Para puxar o fio desta meada, é importante entender um pouco mais o conceito de circunstâncias. Vamos então para literatura. Eu escolhi olhar para este conceito pela obra Stanislávski e o Método de Análise Ativa (Perspectiva / CLAPS, 2019), da professora, artista e pesquisadora Nair D’Agostini. Na página 33, a autora cita o próprio Stanislávski e o que ele propõe que se entenda por Circunstâncias Propostas:

A fábula da obra, seus fatos, acontecimentos, a época, o tempo e o lugar da ação, as condições de vida, nosso entendimento da obra como atores e diretores, aquilo que agregamos de nós mesmos,  a mise-en-scène, o cenário, os trajes, os objetos, a iluminação, os ruídos, os sons e tudo mais que é proposto aos atores prestar atenção durante a sua criação. 

Percebam a amplitude e a complexidade do conceito! Pensemos ainda que ele está, de algum modo, condicionado a como nós entendemos a estrutura dramática. E que cada autor e suas obras pertencem a universos, linguagens diferentes.

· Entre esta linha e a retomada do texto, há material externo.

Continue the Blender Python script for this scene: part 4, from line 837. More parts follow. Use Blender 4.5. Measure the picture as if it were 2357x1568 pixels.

Compreender, portanto, as circunstâncias de uma obra de Shakespeare é diferente de compreender as circunstâncias de uma obra de Tchékhov, por exemplo. Por isso, é fundamental estudar o autor, sua época e a sua estrutura de escrita. 

Eu nas Circunstâncias 

Outra questão fundamental do conceito é que ele não desconsidera os artistas que irão criar ou recriar as circunstâncias, transformá-las em ação. Ao contrário, nossas subjetividades devem estar presentes na análise das Circunstâncias Propostas. E acredito que exista um nó importante aí sobre aquilo que agregamos de nós mesmos. Pois isso não quer dizer analisar as circunstâncias da nossa vida pessoal. Mas sim analisar as Circunstâncias Propostas pelo autor a partir de nós mesmos, da nossa individualidade e do nosso olhar para o mundo. 

Por exemplo, eu, André, homem gay, tenho dificuldades de pesquisar e criar as circunstâncias da personagem Romeu, da obra Romeu e Julieta, de Shakespeare. E isso porque se trata de uma personagem hétero, e eu não me apaixonaria por uma mulher. Também não me mataria por amor. Mas quando penso isso, eu estou refletindo sobre as circunstâncias da obra ou da minha vida privada? 

Agora como eu, André, penso, vejo, respiro, percebo o amor? Isso independe da minha orientação sexual ou do fato de que eu não me mataria por amor. Ou ainda podemos pensar se a grande questão da obra é realmente esta: se matar por amor. Então, existir e agir nas Circunstâncias Propostas pela obra não quer dizer existir e agir nas circunstâncias da minha vida pessoal.

As ações, atitudes e pensamentos criados ou recriados nas circunstâncias da obra estão a serviço de algo maior. Eles criam um sentido mais profundo desta obra, de seus temas, das questões levantadas pelo autor para refletir a vida. O que está muito longe da ação pela ação. E sempre precisamos perguntar para que isso nos serve, bem como quantas questões precisam ser feitas à obra. 

Não existe o papel, só existimos nós mesmos 

É importante elaborar perguntas, porque questionamentos nos movem para a ação. Quais as perguntas certas e precisas que devemos fazer para o texto? As circunstâncias são compostas de camadas, planos, e é preciso desvendá-las em ação, descobri-las no corpo, na relação. Por isso, não tenham medo de indagar as Circunstâncias Proposta pela obra, se colocar diante delas, para que então consigamos agir e existir nelas.

As unidades de ação da obra, as atitudes e decisões que a personagem tem na narrativa estão ligadas. Elas constituem algo maior: o que queremos comunicar como artistas na criação desta obra. E isso é também e, principalmente, uma questão ética. Portanto, a personagem é criada pelas Circunstâncias Propostas pela obra, a partir de nós mesmos na relação com os outros e com o que queremos dizer para o mundo. Nestes momentos, não existe o papel, só existimos nós mesmos. Do papel e da obra somente ficam as condições, as circunstâncias de uma vida, sendo todo resto nosso. Tudo nos pertence, já que qualquer papel, em cada um de seus momentos criativos pertence ao individuo vivo, isto é, ao artista. E não ao esquema morto de um individuo, isto é, o papel.